"""
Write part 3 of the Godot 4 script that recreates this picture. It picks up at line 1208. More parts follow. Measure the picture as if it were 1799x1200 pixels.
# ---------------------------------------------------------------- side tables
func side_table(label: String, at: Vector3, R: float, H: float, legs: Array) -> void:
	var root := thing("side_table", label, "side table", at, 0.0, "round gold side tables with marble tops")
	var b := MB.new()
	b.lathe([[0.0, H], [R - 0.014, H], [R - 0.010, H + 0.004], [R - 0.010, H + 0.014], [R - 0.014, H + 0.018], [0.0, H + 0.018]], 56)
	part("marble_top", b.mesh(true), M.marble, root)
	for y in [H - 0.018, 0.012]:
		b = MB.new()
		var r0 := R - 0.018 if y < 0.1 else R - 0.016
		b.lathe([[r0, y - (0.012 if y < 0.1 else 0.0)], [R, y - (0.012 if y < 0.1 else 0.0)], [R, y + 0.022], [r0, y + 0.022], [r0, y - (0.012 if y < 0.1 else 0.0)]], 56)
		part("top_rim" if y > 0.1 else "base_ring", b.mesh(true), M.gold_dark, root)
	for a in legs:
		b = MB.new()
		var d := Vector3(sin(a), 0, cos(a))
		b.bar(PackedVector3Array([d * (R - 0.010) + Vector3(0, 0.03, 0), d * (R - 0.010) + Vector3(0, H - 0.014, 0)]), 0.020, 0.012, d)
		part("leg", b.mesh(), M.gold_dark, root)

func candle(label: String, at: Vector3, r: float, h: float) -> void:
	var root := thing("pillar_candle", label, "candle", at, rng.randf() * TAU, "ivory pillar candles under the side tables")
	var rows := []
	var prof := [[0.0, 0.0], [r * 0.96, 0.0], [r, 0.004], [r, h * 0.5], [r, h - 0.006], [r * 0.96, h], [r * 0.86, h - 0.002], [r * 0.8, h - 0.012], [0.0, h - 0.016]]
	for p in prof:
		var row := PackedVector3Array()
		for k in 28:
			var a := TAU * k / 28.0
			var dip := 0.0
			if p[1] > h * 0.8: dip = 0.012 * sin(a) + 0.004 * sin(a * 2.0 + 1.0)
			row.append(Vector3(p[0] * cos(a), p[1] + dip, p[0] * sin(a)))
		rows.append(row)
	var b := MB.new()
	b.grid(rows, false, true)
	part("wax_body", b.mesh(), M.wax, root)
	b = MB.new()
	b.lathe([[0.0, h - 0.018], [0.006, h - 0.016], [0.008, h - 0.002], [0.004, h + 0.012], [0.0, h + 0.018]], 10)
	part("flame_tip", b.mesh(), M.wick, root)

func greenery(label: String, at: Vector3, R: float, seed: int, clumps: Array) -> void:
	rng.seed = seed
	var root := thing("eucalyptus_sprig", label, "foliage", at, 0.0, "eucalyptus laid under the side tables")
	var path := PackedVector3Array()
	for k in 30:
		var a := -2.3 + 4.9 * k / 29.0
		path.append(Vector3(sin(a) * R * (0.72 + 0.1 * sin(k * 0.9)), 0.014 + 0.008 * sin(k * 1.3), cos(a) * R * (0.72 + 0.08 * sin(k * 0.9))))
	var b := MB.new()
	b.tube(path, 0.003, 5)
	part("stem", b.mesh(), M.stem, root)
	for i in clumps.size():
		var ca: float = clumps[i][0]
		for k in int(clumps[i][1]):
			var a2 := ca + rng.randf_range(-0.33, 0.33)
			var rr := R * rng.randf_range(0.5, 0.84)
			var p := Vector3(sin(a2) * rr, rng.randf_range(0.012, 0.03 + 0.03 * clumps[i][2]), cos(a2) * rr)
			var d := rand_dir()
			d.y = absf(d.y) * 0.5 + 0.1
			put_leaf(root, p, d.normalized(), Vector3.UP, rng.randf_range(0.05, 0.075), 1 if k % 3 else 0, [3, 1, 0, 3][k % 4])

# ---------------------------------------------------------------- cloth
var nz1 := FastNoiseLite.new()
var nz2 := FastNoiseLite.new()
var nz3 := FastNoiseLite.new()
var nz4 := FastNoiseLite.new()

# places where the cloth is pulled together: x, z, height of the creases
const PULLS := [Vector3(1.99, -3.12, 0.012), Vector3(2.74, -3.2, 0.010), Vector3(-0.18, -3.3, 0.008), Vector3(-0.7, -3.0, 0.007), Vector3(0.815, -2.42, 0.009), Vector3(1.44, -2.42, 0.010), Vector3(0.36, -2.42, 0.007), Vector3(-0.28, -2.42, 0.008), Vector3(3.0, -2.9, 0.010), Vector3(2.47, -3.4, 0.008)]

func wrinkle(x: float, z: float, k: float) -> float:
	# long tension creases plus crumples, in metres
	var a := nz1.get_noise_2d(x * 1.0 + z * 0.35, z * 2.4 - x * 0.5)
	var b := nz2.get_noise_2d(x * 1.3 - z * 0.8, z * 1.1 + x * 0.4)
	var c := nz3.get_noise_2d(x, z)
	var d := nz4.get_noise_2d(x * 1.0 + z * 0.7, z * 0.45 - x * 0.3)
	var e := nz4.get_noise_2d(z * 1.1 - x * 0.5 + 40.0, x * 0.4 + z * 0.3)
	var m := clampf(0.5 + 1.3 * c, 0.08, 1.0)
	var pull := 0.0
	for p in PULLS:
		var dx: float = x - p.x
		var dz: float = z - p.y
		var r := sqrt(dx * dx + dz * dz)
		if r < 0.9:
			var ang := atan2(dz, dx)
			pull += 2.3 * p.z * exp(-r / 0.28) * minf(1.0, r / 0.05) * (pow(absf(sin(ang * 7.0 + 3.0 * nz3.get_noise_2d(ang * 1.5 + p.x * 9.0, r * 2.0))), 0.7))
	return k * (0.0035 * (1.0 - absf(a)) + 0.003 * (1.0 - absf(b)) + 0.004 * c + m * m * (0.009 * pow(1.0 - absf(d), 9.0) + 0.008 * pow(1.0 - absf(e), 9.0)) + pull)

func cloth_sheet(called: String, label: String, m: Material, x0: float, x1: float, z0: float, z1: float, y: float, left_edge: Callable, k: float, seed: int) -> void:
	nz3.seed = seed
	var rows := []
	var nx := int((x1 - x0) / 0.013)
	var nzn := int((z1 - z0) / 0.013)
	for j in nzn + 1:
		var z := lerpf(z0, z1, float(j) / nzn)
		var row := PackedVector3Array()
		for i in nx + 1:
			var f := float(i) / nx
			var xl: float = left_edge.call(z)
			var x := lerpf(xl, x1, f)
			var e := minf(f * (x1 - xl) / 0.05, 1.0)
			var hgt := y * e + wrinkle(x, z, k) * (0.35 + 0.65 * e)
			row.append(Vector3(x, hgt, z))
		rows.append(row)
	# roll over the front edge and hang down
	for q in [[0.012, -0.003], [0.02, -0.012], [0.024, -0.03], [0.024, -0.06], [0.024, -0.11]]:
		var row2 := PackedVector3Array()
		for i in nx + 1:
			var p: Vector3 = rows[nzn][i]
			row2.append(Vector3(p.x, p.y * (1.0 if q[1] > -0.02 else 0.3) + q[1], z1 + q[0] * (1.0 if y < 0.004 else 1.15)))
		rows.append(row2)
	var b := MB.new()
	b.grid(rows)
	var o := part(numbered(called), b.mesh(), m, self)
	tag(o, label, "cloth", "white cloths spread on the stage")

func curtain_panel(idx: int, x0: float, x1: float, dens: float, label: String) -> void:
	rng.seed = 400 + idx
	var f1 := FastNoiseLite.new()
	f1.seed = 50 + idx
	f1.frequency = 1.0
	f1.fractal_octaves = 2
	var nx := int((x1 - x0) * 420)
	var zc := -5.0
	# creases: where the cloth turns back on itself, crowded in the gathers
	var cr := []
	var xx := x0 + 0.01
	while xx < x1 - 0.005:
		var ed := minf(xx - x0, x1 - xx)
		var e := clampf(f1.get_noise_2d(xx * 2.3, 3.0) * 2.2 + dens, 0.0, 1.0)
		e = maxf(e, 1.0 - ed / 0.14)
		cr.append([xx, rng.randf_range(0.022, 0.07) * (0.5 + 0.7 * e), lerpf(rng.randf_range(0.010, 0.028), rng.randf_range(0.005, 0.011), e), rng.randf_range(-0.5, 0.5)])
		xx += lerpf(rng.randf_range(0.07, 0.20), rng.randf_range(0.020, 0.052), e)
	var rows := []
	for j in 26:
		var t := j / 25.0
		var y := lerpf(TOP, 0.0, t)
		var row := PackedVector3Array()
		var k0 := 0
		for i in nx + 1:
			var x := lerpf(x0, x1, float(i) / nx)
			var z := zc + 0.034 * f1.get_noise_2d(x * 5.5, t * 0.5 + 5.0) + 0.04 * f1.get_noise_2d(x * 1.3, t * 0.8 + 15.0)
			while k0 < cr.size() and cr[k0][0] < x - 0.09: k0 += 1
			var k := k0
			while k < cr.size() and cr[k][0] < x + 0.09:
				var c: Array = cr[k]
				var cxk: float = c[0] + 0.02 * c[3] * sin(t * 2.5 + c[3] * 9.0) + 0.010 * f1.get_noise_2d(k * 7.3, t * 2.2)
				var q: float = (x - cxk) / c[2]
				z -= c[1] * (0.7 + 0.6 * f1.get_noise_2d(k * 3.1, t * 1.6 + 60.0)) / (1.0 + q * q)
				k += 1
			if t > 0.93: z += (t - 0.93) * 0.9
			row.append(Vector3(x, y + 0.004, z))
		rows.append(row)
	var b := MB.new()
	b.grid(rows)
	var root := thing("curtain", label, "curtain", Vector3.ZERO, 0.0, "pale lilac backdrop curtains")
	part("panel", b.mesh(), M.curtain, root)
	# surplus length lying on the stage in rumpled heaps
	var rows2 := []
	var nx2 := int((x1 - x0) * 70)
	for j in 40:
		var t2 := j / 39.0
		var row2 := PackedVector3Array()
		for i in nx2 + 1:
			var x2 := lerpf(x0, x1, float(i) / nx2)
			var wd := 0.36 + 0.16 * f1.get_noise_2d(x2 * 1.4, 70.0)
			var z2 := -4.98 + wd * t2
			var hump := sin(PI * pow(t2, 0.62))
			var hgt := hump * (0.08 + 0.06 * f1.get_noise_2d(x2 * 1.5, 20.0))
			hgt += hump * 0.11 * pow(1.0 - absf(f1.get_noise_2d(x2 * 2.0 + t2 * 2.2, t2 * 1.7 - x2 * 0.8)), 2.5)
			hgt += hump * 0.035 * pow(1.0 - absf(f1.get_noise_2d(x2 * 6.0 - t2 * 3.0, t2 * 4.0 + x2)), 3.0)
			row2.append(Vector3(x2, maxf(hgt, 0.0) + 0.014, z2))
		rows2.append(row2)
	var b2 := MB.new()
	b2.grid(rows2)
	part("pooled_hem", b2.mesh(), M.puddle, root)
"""
| Set problem |
Please print exactly what appears from the first line of the data through the line with "b.lathe([[r0, y - (0.012", including both of those lines and nothing past them.

| Completed task |
Write part 3 of the Godot 4 script that recreates this picture. It picks up at line 1208. More parts follow. Measure the picture as if it were 1799x1200 pixels.
# ---------------------------------------------------------------- side tables
func side_table(label: String, at: Vector3, R: float, H: float, legs: Array) -> void:
	var root := thing("side_table", label, "side table", at, 0.0, "round gold side tables with marble tops")
	var b := MB.new()
	b.lathe([[0.0, H], [R - 0.014, H], [R - 0.010, H + 0.004], [R - 0.010, H + 0.014], [R - 0.014, H + 0.018], [0.0, H + 0.018]], 56)
	part("marble_top", b.mesh(true), M.marble, root)
	for y in [H - 0.018, 0.012]:
		b = MB.new()
		var r0 := R - 0.018 if y < 0.1 else R - 0.016
		b.lathe([[r0, y - (0.012 if y < 0.1 else 0.0)], [R, y - (0.012 if y < 0.1 else 0.0)], [R, y + 0.022], [r0, y + 0.022], [r0, y - (0.012 if y < 0.1 else 0.0)]], 56)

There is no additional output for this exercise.